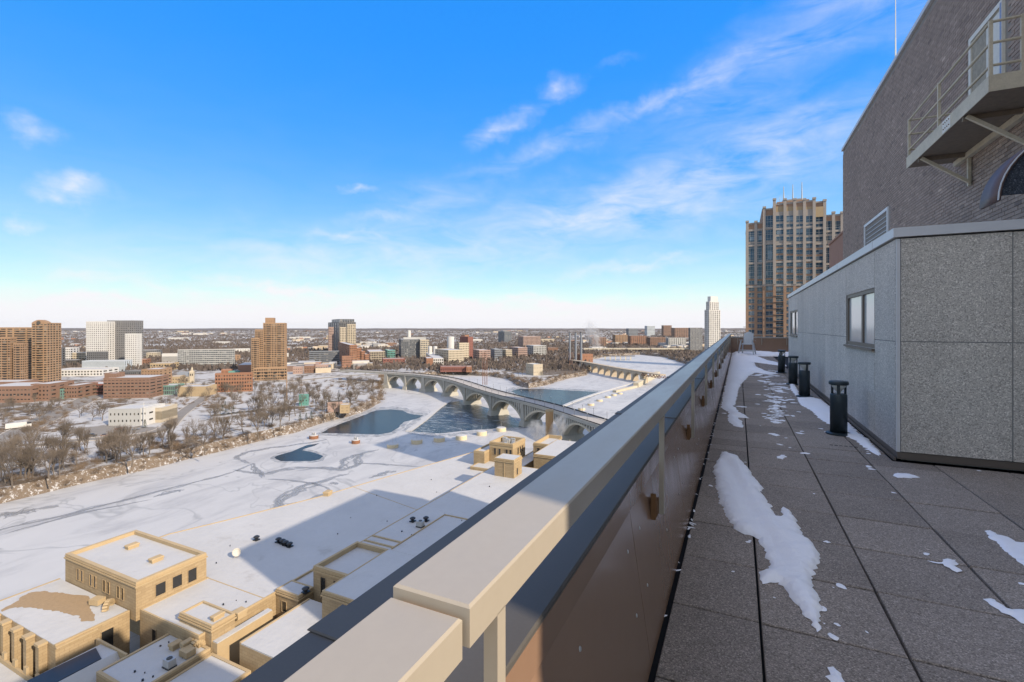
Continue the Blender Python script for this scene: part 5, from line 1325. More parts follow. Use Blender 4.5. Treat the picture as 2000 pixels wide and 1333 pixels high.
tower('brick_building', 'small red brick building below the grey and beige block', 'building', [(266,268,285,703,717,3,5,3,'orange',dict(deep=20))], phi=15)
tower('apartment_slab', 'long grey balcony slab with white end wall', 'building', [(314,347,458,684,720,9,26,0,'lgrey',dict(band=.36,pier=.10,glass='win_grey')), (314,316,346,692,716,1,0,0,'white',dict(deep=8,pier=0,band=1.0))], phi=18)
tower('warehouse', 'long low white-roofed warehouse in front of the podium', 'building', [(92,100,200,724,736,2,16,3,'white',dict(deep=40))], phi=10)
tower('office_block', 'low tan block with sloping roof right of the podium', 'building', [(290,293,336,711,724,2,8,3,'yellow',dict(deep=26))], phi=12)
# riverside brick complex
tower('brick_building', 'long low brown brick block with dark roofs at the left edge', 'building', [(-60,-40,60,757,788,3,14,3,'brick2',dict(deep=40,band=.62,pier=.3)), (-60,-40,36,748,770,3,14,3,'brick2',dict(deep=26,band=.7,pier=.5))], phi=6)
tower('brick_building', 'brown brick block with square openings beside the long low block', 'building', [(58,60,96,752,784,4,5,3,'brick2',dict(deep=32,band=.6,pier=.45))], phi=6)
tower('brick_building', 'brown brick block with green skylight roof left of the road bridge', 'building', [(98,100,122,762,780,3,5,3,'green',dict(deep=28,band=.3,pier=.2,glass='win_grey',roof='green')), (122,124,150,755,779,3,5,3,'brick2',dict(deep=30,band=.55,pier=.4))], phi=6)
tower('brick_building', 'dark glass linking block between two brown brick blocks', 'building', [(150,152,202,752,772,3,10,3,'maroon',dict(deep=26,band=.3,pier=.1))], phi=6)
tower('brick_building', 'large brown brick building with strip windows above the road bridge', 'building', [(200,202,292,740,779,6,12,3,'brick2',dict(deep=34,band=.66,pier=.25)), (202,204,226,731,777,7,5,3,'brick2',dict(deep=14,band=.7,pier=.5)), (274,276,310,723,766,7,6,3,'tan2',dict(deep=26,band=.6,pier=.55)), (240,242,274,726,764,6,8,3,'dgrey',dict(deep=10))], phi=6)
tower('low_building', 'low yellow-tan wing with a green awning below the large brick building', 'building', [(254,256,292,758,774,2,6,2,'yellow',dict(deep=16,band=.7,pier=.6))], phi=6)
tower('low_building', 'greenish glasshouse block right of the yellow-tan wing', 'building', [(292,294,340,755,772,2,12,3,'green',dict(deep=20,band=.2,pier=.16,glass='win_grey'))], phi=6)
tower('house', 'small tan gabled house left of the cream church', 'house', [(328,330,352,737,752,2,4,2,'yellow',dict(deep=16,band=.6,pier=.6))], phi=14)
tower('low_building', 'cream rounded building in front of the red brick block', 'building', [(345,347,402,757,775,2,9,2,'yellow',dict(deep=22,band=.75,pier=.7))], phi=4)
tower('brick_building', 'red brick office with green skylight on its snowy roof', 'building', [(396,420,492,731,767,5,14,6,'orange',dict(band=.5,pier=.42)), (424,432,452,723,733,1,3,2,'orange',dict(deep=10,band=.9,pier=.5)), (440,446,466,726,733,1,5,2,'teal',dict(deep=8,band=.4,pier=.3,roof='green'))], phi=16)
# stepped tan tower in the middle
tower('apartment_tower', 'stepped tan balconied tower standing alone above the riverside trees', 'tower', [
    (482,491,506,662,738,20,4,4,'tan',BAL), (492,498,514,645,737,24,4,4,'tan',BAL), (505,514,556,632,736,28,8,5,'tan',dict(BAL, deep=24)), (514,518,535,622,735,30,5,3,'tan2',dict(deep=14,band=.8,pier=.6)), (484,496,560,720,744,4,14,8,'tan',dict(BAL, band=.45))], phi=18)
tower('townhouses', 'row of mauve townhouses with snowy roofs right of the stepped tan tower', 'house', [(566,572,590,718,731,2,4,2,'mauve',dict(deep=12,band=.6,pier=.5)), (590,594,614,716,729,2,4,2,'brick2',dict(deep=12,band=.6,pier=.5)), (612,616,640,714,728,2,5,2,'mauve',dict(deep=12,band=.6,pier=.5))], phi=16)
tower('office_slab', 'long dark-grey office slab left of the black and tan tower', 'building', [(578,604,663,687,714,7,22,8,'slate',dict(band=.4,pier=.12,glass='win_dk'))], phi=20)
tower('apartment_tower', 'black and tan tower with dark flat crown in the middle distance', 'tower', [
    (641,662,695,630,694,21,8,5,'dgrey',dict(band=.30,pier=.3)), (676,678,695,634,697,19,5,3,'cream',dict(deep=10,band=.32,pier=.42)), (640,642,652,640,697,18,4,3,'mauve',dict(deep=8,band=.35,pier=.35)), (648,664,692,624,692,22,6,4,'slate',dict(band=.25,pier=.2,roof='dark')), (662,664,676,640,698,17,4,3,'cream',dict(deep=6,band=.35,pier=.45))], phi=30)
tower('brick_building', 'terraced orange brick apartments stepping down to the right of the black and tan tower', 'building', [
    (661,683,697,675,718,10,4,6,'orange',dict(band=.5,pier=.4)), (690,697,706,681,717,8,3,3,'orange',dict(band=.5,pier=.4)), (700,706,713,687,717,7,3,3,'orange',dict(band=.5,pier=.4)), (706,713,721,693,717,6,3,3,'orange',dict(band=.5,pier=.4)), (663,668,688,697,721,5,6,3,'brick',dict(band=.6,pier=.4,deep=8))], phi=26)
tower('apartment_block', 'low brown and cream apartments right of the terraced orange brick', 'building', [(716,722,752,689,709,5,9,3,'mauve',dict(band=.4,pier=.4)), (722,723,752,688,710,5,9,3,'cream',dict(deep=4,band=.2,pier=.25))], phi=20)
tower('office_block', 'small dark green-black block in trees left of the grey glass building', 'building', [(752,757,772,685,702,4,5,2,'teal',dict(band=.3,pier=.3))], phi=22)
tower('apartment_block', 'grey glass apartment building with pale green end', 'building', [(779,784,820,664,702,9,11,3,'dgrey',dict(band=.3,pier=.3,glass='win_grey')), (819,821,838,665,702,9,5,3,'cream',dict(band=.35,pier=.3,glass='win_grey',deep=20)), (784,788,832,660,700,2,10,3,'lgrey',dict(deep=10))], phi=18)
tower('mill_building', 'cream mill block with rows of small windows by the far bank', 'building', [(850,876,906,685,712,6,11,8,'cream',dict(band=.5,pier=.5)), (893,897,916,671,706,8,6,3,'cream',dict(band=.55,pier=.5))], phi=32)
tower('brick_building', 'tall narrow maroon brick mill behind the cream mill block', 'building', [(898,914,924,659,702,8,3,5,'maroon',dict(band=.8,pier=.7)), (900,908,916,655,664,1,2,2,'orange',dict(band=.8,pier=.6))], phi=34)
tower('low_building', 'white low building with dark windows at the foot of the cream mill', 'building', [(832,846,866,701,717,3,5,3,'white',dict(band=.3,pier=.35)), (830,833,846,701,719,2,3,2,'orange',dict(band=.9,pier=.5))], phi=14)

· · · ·

Copy out all of the data word for word. Do not carry over any picture.

## TASK RESULT
Continue the Blender Python script for this scene: part 5, from line 1325. More parts follow. Use Blender 4.5. Treat the picture as 2000 pixels wide and 1333 pixels high.
tower('brick_building', 'small red brick building below the grey and beige block', 'building', [(266,268,285,703,717,3,5,3,'orange',dict(deep=20))], phi=15)
tower('apartment_slab', 'long grey balcony slab with white end wall', 'building', [(314,347,458,684,720,9,26,0,'lgrey',dict(band=.36,pier=.10,glass='win_grey')), (314,316,346,692,716,1,0,0,'white',dict(deep=8,pier=0,band=1.0))], phi=18)
tower('warehouse', 'long low white-roofed warehouse in front of the podium', 'building', [(92,100,200,724,736,2,16,3,'white',dict(deep=40))], phi=10)
tower('office_block', 'low tan block with sloping roof right of the podium', 'building', [(290,293,336,711,724,2,8,3,'yellow',dict(deep=26))], phi=12)
# riverside brick complex
tower('brick_building', 'long low brown brick block with dark roofs at the left edge', 'building', [(-60,-40,60,757,788,3,14,3,'brick2',dict(deep=40,band=.62,pier=.3)), (-60,-40,36,748,770,3,14,3,'brick2',dict(deep=26,band=.7,pier=.5))], phi=6)
tower('brick_building', 'brown brick block with square openings beside the long low block', 'building', [(58,60,96,752,784,4,5,3,'brick2',dict(deep=32,band=.6,pier=.45))], phi=6)
tower('brick_building', 'brown brick block with green skylight roof left of the road bridge', 'building', [(98,100,122,762,780,3,5,3,'green',dict(deep=28,band=.3,pier=.2,glass='win_grey',roof='green')), (122,124,150,755,779,3,5,3,'brick2',dict(deep=30,band=.55,pier=.4))], phi=6)
tower('brick_building', 'dark glass linking block between two brown brick blocks', 'building', [(150,152,202,752,772,3,10,3,'maroon',dict(deep=26,band=.3,pier=.1))], phi=6)
tower('brick_building', 'large brown brick building with strip windows above the road bridge', 'building', [(200,202,292,740,779,6,12,3,'brick2',dict(deep=34,band=.66,pier=.25)), (202,204,226,731,777,7,5,3,'brick2',dict(deep=14,band=.7,pier=.5)), (274,276,310,723,766,7,6,3,'tan2',dict(deep=26,band=.6,pier=.55)), (240,242,274,726,764,6,8,3,'dgrey',dict(deep=10))], phi=6)
tower('low_building', 'low yellow-tan wing with a green awning below the large brick building', 'building', [(254,256,292,758,774,2,6,2,'yellow',dict(deep=16,band=.7,pier=.6))], phi=6)
tower('low_building', 'greenish glasshouse block right of the yellow-tan wing', 'building', [(292,294,340,755,772,2,12,3,'green',dict(deep=20,band=.2,pier=.16,glass='win_grey'))], phi=6)
tower('house', 'small tan gabled house left of the cream church', 'house', [(328,330,352,737,752,2,4,2,'yellow',dict(deep=16,band=.6,pier=.6))], phi=14)
tower('low_building', 'cream rounded building in front of the red brick block', 'building', [(345,347,402,757,775,2,9,2,'yellow',dict(deep=22,band=.75,pier=.7))], phi=4)
tower('brick_building', 'red brick office with green skylight on its snowy roof', 'building', [(396,420,492,731,767,5,14,6,'orange',dict(band=.5,pier=.42)), (424,432,452,723,733,1,3,2,'orange',dict(deep=10,band=.9,pier=.5)), (440,446,466,726,733,1,5,2,'teal',dict(deep=8,band=.4,pier=.3,roof='green'))], phi=16)
# stepped tan tower in the middle
tower('apartment_tower', 'stepped tan balconied tower standing alone above the riverside trees', 'tower', [
    (482,491,506,662,738,20,4,4,'tan',BAL), (492,498,514,645,737,24,4,4,'tan',BAL), (505,514,556,632,736,28,8,5,'tan',dict(BAL, deep=24)), (514,518,535,622,735,30,5,3,'tan2',dict(deep=14,band=.8,pier=.6)), (484,496,560,720,744,4,14,8,'tan',dict(BAL, band=.45))], phi=18)
tower('townhouses', 'row of mauve townhouses with snowy roofs right of the stepped tan tower', 'house', [(566,572,590,718,731,2,4,2,'mauve',dict(deep=12,band=.6,pier=.5)), (590,594,614,716,729,2,4,2,'brick2',dict(deep=12,band=.6,pier=.5)), (612,616,640,714,728,2,5,2,'mauve',dict(deep=12,band=.6,pier=.5))], phi=16)
tower('office_slab', 'long dark-grey office slab left of the black and tan tower', 'building', [(578,604,663,687,714,7,22,8,'slate',dict(band=.4,pier=.12,glass='win_dk'))], phi=20)
tower('apartment_tower', 'black and tan tower with dark flat crown in the middle distance', 'tower', [
    (641,662,695,630,694,21,8,5,'dgrey',dict(band=.30,pier=.3)), (676,678,695,634,697,19,5,3,'cream',dict(deep=10,band=.32,pier=.42)), (640,642,652,640,697,18,4,3,'mauve',dict(deep=8,band=.35,pier=.35)), (648,664,692,624,692,22,6,4,'slate',dict(band=.25,pier=.2,roof='dark')), (662,664,676,640,698,17,4,3,'cream',dict(deep=6,band=.35,pier=.45))], phi=30)
tower('brick_building', 'terraced orange brick apartments stepping down to the right of the black and tan tower', 'building', [
    (661,683,697,675,718,10,4,6,'orange',dict(band=.5,pier=.4)), (690,697,706,681,717,8,3,3,'orange',dict(band=.5,pier=.4)), (700,706,713,687,717,7,3,3,'orange',dict(band=.5,pier=.4)), (706,713,721,693,717,6,3,3,'orange',dict(band=.5,pier=.4)), (663,668,688,697,721,5,6,3,'brick',dict(band=.6,pier=.4,deep=8))], phi=26)
tower('apartment_block', 'low brown and cream apartments right of the terraced orange brick', 'building', [(716,722,752,689,709,5,9,3,'mauve',dict(band=.4,pier=.4)), (722,723,752,688,710,5,9,3,'cream',dict(deep=4,band=.2,pier=.25))], phi=20)
tower('office_block', 'small dark green-black block in trees left of the grey glass building', 'building', [(752,757,772,685,702,4,5,2,'teal',dict(band=.3,pier=.3))], phi=22)
tower('apartment_block', 'grey glass apartment building with pale green end', 'building', [(779,784,820,664,702,9,11,3,'dgrey',dict(band=.3,pier=.3,glass='win_grey')), (819,821,838,665,702,9,5,3,'cream',dict(band=.35,pier=.3,glass='win_grey',deep=20)), (784,788,832,660,700,2,10,3,'lgrey',dict(deep=10))], phi=18)
tower('mill_building', 'cream mill block with rows of small windows by the far bank', 'building', [(850,876,906,685,712,6,11,8,'cream',dict(band=.5,pier=.5)), (893,897,916,671,706,8,6,3,'cream',dict(band=.55,pier=.5))], phi=32)
tower('brick_building', 'tall narrow maroon brick mill behind the cream mill block', 'building', [(898,914,924,659,702,8,3,5,'maroon',dict(band=.8,pier=.7)), (900,908,916,655,664,1,2,2,'orange',dict(band=.8,pier=.6))], phi=34)
tower('low_building', 'white low building with dark windows at the foot of the cream mill', 'building', [(832,846,866,701,717,3,5,3,'white',dict(band=.3,pier=.35)), (830,833,846,701,719,2,3,2,'orange',dict(band=.9,pier=.5))], phi=14)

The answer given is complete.